PROBLEM DESCRIPTION: Pick out all lines in the listing holding the string "picture" and copy them.
════════════════
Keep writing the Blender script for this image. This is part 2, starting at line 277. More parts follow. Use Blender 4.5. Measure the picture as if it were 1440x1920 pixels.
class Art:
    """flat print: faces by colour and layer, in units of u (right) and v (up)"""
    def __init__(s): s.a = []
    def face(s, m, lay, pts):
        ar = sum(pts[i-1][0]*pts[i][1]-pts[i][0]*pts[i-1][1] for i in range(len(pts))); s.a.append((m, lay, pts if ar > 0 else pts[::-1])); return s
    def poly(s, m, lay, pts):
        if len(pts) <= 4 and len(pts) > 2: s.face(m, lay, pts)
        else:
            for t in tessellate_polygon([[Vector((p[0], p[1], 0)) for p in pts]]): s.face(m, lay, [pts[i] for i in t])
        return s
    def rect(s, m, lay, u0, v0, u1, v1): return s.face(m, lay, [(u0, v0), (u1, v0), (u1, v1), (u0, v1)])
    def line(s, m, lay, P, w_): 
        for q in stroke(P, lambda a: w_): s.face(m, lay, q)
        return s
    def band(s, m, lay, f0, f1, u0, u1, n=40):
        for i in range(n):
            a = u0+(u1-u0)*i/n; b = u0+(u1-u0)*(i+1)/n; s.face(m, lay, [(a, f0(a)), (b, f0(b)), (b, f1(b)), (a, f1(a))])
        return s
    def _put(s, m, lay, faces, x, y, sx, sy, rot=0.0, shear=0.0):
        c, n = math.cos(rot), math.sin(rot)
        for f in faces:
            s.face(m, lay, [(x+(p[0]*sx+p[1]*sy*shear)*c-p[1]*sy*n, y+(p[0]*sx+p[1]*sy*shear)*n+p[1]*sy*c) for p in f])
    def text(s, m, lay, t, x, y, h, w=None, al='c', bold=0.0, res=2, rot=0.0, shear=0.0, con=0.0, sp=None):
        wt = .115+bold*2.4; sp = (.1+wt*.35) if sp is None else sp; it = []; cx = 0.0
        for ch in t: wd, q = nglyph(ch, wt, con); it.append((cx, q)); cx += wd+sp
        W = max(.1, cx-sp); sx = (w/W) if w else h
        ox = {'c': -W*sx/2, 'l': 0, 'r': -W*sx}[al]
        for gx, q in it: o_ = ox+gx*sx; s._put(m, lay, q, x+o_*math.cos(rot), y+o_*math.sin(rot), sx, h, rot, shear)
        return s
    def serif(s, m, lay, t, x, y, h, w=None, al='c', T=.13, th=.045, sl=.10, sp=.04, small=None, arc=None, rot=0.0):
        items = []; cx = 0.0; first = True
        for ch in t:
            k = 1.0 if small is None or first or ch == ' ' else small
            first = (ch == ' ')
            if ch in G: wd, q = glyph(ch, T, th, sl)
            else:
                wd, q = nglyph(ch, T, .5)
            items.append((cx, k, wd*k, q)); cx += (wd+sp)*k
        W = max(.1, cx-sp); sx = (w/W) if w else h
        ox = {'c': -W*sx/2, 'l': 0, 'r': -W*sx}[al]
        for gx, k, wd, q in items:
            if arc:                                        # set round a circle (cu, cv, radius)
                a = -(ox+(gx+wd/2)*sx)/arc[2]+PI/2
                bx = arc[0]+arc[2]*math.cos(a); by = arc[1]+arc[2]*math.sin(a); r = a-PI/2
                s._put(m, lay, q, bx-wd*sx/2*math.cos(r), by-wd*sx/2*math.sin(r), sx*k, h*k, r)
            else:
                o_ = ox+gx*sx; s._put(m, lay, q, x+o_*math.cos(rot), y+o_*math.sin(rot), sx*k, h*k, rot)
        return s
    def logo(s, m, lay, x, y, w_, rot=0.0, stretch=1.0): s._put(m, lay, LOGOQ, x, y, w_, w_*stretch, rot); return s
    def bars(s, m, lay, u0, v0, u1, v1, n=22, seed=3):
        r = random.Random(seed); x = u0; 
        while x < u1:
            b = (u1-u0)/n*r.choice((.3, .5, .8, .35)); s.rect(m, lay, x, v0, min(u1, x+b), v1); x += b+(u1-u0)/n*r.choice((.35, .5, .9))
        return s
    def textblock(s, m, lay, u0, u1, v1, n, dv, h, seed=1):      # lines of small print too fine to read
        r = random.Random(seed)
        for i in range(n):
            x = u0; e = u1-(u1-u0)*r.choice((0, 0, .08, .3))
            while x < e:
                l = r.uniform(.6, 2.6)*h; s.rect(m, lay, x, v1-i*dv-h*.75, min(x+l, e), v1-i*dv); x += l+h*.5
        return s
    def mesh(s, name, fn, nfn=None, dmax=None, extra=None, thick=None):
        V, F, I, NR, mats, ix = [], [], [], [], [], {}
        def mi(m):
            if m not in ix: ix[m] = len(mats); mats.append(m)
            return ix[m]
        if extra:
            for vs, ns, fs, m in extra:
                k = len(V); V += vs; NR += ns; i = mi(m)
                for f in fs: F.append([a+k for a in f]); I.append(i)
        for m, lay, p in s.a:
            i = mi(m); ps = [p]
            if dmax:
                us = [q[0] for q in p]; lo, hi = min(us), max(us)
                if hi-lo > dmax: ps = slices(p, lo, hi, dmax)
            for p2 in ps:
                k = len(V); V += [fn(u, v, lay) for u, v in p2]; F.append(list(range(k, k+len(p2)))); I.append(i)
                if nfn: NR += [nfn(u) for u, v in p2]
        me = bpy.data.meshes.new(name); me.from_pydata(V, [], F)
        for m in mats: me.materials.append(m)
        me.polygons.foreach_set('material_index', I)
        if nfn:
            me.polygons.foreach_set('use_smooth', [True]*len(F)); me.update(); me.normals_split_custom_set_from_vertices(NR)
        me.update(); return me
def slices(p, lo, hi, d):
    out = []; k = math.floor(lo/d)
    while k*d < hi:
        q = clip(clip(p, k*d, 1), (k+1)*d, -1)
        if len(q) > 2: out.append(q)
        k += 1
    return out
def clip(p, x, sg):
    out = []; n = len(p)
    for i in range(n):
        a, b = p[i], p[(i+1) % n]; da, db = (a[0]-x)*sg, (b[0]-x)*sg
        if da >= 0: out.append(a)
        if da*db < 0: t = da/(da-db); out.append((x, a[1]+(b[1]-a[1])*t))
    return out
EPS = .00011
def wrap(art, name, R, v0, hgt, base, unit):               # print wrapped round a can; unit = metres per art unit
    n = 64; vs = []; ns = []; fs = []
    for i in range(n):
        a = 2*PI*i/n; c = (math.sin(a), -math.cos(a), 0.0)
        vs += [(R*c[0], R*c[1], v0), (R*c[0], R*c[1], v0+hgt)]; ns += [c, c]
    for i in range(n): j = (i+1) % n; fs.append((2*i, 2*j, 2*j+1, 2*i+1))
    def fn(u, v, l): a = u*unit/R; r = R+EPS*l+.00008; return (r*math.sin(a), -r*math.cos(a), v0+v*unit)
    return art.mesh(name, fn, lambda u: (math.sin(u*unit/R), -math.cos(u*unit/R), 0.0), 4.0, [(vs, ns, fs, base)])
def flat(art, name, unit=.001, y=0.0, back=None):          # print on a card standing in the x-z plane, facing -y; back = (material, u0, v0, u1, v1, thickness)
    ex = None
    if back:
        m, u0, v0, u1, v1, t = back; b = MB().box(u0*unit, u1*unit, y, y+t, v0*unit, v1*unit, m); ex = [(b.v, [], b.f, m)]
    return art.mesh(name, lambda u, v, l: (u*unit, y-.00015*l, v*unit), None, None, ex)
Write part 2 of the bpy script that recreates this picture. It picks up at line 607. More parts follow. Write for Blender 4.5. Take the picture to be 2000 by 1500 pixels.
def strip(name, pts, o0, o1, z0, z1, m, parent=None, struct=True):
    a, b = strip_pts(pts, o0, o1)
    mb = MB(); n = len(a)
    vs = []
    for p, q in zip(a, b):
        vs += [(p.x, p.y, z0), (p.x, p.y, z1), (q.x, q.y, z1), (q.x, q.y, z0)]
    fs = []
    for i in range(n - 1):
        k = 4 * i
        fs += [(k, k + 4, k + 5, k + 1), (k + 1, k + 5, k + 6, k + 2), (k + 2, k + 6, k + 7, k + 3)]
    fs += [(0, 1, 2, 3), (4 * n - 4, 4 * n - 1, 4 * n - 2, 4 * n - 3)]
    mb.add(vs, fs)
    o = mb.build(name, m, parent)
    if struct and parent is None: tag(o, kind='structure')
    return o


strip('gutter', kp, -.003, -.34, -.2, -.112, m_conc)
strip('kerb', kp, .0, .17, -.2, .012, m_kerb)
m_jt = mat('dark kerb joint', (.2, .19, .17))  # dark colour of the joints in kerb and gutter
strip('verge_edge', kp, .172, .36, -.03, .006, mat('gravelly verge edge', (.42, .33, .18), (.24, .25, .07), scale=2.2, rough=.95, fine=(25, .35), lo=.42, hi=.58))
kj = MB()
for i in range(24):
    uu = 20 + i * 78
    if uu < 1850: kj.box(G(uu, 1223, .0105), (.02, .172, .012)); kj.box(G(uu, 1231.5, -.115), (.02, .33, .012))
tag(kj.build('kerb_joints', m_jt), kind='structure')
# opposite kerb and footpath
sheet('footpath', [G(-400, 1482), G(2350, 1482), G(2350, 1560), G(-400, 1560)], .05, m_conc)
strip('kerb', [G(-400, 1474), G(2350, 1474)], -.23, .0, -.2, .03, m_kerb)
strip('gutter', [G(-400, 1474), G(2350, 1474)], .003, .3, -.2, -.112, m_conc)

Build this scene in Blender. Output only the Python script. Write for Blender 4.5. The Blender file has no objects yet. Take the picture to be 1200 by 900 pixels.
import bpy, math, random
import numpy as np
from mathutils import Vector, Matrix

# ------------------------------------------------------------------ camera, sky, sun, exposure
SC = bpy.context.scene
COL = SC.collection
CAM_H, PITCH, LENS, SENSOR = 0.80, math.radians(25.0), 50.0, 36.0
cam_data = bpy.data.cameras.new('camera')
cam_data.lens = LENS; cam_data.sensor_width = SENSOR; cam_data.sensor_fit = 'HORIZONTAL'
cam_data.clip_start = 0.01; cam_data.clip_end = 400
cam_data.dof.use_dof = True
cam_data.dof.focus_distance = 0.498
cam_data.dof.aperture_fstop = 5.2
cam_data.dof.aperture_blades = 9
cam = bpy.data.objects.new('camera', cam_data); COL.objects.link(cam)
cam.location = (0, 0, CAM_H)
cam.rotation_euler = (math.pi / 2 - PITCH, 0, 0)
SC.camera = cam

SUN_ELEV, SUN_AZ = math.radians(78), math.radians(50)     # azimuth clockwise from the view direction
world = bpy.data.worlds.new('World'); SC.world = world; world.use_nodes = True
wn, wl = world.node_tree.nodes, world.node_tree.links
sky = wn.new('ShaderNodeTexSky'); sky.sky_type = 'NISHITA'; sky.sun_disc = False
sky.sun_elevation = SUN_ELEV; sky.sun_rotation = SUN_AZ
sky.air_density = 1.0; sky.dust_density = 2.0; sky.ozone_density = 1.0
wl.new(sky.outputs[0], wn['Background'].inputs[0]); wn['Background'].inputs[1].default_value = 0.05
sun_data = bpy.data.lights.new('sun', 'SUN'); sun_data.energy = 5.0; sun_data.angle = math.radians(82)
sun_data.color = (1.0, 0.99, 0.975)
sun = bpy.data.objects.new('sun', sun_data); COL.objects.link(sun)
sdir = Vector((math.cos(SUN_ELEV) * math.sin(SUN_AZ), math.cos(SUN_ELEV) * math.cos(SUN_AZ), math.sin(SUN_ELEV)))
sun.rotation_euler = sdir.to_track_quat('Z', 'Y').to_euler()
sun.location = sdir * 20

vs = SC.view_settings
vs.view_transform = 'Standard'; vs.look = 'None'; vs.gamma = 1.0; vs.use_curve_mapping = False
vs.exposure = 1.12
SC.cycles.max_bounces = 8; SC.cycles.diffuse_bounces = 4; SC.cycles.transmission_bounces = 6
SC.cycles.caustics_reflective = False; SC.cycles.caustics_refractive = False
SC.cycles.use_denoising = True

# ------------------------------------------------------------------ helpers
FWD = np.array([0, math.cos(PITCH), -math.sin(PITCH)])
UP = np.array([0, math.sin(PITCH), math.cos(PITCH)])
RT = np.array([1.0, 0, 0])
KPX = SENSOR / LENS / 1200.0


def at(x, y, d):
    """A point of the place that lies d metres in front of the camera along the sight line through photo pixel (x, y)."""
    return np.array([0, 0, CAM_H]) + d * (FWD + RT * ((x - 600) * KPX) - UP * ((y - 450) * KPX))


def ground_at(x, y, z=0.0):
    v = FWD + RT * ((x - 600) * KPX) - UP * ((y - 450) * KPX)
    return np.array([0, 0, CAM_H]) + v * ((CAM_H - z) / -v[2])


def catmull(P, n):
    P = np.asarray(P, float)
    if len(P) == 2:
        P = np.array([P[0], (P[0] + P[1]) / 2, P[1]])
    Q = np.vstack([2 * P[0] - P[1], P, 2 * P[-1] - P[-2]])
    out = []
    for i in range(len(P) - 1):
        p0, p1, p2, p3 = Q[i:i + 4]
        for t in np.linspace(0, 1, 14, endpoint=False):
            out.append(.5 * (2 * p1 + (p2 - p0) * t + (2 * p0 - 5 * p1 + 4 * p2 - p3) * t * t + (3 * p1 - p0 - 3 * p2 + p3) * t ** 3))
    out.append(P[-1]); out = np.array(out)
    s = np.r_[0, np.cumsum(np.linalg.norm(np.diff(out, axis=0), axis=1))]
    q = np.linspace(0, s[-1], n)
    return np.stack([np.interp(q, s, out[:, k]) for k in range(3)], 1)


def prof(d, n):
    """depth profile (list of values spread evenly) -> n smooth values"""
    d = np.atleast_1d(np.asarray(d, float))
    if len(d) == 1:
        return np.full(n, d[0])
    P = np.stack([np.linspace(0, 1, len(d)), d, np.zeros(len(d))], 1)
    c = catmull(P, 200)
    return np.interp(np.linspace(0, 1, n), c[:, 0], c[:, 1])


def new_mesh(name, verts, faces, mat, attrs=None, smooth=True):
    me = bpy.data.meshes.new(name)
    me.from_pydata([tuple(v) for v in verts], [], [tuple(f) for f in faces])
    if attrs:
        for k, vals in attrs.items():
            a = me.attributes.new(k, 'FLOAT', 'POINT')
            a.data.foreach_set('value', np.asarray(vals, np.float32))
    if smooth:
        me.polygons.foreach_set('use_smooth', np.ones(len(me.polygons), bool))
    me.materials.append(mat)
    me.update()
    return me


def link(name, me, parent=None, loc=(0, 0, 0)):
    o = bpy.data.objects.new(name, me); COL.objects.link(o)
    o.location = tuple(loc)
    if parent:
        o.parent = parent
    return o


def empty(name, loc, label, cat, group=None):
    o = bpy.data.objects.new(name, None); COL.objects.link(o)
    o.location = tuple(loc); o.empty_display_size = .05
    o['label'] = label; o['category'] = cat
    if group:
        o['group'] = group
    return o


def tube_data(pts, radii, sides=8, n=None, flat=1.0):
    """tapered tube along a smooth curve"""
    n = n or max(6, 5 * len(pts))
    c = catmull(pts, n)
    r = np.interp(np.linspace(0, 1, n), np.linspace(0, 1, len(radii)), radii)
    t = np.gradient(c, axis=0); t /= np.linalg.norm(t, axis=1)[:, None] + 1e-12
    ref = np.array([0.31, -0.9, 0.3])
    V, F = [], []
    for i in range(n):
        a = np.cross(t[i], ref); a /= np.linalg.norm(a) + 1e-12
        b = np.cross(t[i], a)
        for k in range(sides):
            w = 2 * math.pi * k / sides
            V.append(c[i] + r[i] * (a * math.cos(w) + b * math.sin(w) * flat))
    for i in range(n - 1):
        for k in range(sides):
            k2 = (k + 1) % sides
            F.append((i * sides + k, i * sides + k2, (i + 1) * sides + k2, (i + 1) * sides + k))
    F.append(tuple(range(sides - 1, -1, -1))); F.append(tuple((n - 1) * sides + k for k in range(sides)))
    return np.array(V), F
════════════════
RESULT BELOW:
Keep writing the Blender script for this image. This is part 2, starting at line 277. More parts follow. Use Blender 4.5. Measure the picture as if it were 1440x1920 pixels.
Write part 2 of the bpy script that recreates this picture. It picks up at line 607. More parts follow. Write for Blender 4.5. Take the picture to be 2000 by 1500 pixels.
Build this scene in Blender. Output only the Python script. Write for Blender 4.5. The Blender file has no objects yet. Take the picture to be 1200 by 900 pixels.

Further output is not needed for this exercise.